Wednesday, April 30, 2014

Knowing (2009)

Director: Alex Proyas

Writers: Ryne Douglas Pearson, Juliet Snowden, Stiles White

Composer: Marco Beltrami

Starring: Nicolas Cage, Chandler Canterbury, Rose Byrne, Lara Robinson, D.G. Maloney, Nadia Townsend, Alan Hopgood, Adrienne Pickering, Joshua Long, Danielle Carter, Aletha McGrath, David Lennie, Tamara Donnellan, Travis Waite, Liam Hemsworth

More info: IMDb

Tagline: Knowing is Everything...

Plot: In the fall of 1959, for a time capsule, students draw pictures of life as they imagine it will be in 50 years. Lucinda, an odd child who hears voices, swiftly writes a long string of numbers. In 2009, the capsule is opened; student Caleb Koestler gets Lucinda's "drawing" and his father John, an astrophysicist and grieving widower, takes a look. He discovers dates of disasters over the past 50 years with the number who died. Three dates remain, all coming soon.

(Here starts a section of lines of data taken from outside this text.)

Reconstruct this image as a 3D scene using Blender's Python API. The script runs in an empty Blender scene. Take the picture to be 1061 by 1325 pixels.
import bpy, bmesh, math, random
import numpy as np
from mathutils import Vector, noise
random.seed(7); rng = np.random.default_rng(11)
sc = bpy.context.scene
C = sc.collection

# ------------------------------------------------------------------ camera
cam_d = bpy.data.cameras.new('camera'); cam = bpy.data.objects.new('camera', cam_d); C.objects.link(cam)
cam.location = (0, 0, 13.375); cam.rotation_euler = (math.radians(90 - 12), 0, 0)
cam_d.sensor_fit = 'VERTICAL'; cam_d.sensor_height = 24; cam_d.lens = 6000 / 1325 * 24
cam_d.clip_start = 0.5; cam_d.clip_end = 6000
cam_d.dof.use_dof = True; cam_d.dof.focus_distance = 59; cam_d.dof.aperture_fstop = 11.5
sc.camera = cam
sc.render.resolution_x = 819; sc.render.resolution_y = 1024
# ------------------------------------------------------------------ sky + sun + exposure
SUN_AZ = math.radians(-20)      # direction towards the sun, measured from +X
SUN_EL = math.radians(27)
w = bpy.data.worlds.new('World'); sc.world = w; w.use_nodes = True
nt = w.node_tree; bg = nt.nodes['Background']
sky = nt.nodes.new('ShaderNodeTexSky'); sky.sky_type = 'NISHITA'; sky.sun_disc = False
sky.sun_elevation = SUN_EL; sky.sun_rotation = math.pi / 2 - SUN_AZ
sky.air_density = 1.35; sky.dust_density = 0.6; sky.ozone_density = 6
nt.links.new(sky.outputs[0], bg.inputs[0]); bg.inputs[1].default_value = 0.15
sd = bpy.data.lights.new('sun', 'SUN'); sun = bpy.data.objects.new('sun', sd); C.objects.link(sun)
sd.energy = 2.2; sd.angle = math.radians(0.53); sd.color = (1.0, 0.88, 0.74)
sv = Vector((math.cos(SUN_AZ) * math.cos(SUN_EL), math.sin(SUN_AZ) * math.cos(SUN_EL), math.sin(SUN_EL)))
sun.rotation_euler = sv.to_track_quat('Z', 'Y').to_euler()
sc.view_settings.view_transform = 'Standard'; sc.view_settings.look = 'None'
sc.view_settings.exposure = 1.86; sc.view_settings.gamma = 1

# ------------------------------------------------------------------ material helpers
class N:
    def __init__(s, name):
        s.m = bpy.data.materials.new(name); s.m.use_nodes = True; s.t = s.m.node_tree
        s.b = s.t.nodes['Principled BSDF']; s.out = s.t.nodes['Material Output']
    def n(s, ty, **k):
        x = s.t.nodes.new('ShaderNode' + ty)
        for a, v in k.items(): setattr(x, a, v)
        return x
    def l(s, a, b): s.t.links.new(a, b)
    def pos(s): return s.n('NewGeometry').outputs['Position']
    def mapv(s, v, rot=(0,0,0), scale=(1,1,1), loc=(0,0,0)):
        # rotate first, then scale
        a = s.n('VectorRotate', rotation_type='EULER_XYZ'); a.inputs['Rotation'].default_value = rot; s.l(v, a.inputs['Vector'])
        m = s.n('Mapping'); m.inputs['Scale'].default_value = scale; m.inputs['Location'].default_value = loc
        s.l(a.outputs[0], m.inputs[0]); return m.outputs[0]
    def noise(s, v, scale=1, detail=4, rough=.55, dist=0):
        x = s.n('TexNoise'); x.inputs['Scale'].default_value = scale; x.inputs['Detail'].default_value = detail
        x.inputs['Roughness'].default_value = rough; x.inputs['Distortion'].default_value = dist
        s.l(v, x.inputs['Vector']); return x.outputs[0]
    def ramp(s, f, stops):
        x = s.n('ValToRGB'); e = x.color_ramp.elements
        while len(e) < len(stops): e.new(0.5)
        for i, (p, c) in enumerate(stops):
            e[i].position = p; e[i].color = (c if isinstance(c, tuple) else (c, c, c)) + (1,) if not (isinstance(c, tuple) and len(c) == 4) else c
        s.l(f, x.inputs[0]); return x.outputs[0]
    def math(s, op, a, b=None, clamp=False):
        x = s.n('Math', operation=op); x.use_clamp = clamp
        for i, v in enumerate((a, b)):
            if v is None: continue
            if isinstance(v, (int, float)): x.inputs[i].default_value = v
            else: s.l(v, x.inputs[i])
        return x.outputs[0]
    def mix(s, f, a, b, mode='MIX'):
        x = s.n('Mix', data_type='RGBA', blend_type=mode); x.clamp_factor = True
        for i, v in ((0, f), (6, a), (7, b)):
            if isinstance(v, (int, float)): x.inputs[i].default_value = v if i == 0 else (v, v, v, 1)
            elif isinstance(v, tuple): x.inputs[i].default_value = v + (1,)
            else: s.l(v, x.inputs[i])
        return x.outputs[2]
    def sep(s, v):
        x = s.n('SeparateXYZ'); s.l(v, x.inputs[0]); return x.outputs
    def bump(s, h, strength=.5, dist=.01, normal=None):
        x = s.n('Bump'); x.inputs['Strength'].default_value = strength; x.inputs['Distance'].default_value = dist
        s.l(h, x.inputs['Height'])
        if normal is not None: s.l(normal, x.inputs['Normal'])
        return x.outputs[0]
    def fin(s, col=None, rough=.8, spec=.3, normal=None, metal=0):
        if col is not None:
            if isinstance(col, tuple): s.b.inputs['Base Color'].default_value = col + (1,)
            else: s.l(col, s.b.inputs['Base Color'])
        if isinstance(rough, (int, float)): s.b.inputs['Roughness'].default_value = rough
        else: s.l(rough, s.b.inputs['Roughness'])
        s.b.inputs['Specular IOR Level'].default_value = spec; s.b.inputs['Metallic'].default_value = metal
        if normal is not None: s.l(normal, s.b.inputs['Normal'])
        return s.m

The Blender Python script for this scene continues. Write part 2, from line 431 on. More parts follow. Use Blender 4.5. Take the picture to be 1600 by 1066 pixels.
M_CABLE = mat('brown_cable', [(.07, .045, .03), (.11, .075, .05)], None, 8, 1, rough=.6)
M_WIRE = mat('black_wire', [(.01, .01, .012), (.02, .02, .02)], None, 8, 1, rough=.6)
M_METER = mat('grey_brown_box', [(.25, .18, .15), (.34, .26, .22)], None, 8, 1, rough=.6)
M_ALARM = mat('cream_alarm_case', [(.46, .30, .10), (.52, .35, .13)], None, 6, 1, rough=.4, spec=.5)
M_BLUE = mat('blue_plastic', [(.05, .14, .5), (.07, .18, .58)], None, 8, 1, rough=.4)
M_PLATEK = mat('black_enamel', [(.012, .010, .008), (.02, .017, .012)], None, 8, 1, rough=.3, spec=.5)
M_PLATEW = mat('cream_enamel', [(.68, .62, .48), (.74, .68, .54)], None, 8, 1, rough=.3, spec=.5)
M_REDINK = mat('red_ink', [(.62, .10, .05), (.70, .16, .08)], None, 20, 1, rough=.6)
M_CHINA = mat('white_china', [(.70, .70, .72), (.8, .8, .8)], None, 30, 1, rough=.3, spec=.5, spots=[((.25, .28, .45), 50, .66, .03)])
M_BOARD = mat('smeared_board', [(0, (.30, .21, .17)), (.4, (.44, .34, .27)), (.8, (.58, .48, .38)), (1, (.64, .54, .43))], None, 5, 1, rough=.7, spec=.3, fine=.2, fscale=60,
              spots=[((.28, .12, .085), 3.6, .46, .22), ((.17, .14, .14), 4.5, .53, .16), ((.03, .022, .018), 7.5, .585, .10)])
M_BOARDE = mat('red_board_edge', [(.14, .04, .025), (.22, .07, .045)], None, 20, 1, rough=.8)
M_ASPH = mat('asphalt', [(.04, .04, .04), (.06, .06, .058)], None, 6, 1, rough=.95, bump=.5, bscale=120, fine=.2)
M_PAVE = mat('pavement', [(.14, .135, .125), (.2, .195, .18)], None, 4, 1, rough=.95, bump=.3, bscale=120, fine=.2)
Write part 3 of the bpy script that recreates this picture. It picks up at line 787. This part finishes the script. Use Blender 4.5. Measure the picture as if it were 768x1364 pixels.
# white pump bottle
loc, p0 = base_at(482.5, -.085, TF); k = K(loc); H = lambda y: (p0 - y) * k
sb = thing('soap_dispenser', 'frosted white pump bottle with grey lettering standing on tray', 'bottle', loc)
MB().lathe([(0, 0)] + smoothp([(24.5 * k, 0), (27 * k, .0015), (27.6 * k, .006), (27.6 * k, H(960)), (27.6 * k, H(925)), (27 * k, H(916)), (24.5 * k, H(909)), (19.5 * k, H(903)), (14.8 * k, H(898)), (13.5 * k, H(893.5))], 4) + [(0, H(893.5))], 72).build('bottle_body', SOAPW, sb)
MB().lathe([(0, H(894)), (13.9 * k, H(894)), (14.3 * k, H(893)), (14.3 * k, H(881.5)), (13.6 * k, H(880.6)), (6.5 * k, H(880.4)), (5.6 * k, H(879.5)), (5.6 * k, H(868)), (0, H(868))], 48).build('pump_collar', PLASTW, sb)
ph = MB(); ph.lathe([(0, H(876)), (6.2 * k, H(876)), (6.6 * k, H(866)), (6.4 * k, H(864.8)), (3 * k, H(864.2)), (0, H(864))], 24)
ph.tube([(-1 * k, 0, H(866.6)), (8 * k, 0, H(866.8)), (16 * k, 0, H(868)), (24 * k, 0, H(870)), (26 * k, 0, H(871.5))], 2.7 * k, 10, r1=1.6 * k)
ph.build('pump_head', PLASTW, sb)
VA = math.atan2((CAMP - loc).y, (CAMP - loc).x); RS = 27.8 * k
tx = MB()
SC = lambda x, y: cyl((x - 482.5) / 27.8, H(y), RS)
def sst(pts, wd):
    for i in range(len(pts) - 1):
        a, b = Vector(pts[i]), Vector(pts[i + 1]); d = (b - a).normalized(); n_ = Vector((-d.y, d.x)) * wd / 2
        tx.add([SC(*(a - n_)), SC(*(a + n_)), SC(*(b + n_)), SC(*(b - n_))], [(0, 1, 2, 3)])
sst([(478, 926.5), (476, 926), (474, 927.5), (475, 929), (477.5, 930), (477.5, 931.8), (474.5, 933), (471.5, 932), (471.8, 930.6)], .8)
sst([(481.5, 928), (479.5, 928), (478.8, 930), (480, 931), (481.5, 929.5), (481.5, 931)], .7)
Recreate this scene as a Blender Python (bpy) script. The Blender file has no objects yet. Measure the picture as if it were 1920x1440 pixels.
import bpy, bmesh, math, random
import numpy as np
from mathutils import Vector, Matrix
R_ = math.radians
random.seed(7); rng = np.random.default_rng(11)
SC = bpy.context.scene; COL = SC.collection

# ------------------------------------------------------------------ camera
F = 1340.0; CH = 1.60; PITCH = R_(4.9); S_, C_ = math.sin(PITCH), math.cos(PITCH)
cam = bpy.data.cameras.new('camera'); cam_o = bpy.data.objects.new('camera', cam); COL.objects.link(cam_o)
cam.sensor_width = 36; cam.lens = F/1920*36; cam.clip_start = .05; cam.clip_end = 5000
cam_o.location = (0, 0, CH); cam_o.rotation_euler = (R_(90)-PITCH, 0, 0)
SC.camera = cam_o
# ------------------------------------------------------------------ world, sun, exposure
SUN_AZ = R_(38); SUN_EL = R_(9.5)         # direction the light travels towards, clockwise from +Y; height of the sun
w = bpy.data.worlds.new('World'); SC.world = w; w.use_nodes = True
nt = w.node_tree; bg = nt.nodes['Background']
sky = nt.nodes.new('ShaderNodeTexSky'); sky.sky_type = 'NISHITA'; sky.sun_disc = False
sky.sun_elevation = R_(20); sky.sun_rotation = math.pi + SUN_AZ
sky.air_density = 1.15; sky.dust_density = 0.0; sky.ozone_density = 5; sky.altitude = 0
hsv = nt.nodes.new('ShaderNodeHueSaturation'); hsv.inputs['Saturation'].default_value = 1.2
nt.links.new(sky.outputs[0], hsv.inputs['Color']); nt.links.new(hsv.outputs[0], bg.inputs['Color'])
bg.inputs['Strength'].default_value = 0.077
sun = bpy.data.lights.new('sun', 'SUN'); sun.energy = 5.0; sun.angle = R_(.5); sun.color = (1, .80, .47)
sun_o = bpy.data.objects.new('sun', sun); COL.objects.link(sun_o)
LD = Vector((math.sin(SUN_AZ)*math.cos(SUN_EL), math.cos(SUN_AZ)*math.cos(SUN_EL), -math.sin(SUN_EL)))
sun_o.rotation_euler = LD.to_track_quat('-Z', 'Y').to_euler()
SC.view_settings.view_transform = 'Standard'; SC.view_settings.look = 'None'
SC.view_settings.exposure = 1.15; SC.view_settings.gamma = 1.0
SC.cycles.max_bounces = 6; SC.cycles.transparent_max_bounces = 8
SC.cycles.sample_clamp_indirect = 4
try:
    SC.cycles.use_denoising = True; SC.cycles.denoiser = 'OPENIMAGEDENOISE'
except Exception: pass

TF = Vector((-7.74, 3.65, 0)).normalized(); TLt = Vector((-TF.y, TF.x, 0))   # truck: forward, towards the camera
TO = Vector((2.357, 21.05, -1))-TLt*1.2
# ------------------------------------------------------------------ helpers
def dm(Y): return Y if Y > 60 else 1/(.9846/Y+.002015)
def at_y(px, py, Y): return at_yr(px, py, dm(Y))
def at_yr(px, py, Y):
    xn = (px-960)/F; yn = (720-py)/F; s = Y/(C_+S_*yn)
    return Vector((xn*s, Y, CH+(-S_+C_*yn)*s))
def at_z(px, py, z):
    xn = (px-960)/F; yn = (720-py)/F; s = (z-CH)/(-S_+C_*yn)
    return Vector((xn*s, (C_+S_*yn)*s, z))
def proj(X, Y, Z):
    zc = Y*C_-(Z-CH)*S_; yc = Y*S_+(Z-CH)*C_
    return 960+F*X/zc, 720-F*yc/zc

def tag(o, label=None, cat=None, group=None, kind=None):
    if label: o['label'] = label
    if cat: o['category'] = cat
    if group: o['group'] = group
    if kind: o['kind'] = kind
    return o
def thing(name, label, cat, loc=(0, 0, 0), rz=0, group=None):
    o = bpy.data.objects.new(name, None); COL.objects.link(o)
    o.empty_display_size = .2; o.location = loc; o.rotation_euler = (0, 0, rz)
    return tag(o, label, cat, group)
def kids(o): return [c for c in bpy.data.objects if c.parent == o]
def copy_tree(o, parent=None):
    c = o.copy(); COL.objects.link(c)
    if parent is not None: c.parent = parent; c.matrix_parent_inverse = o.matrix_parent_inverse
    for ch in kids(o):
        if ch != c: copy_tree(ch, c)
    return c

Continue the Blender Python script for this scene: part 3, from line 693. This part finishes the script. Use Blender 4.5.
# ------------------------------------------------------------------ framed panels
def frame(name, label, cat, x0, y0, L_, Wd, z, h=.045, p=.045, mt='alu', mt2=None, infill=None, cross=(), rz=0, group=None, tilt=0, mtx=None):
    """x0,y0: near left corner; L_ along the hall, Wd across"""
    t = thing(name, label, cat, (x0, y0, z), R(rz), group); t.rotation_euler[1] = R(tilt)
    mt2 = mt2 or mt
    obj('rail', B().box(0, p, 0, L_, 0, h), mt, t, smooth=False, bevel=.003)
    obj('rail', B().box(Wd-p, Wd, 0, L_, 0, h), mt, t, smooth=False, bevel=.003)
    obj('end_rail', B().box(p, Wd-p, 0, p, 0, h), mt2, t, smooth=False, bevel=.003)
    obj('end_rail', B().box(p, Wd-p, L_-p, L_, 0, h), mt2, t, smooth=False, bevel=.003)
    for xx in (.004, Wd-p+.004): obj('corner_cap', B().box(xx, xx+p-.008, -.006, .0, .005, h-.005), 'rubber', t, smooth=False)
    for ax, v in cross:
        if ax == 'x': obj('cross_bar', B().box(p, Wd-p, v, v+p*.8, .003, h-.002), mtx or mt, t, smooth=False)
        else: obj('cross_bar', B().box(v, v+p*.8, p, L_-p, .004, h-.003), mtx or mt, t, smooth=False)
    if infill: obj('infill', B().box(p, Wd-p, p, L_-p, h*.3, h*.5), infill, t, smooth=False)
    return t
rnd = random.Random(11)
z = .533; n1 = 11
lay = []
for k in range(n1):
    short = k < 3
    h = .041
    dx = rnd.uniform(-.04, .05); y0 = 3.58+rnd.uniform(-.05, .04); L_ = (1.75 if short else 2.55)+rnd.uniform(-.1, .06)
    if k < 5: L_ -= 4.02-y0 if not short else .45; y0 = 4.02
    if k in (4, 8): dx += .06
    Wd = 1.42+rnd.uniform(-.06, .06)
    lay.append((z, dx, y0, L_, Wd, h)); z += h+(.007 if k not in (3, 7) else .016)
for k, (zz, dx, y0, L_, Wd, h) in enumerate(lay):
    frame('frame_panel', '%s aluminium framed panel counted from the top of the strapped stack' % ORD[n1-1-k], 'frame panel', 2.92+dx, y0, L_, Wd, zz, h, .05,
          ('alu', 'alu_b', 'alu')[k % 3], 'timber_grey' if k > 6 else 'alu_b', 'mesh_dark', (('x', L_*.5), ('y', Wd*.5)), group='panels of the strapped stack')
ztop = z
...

He investigates, learns of Lucinda, and looks for her family. He fears for his son, who's started to hear voices and who is visited by a silent stranger who shows him a vision of fire and destruction. What's going on?



My rating: 6.5/10

Will I watch it again?  No.

SPOILERS AHEAD!!! YARRRRRR!!!!

I'm kind of torn with this one.  But first, Cage is pretty good and he leaves out the ham he sometimes delivers.  It's a down the line regular guy this time, OK if the regular guy is a professor at MIT.  The special effects set pieces are magnificent. How about that plane crash with the flaming bodies running from the wreckage?  WOW!  Then there's the shots of NYC being laid waste by the sun rays or something.  I wasn't exactly sure what it was but I went along with it.  But a film can't be all about the effects and still be interesting.  It's got to have a story and some good direction.  Proyas did a great job in delivering the tension and the mostly quick pacing.  There's that section toward the end that leads up to Diana taking the kids that slows the momentum.  That's the slowest spot.  After that you get the kids being taken up to heaven, a planet or whatever by what appear to be aliens or angels or alien angels or angel aliens.  I don't know.  That took the wind out of the sails.  But then, how else could you explain the kids writing the numbers, etc.  Ugh. Now that I'm thinking about it the less sense the whole movie makes.  Was the girl in '59 chosen?  Were there a shit ton of other kids chosen?  I'm confused and suddenly I don't care anymore.  Still, for the most part, it wasn't that bad of a picture.  How about those flaming crash survivors?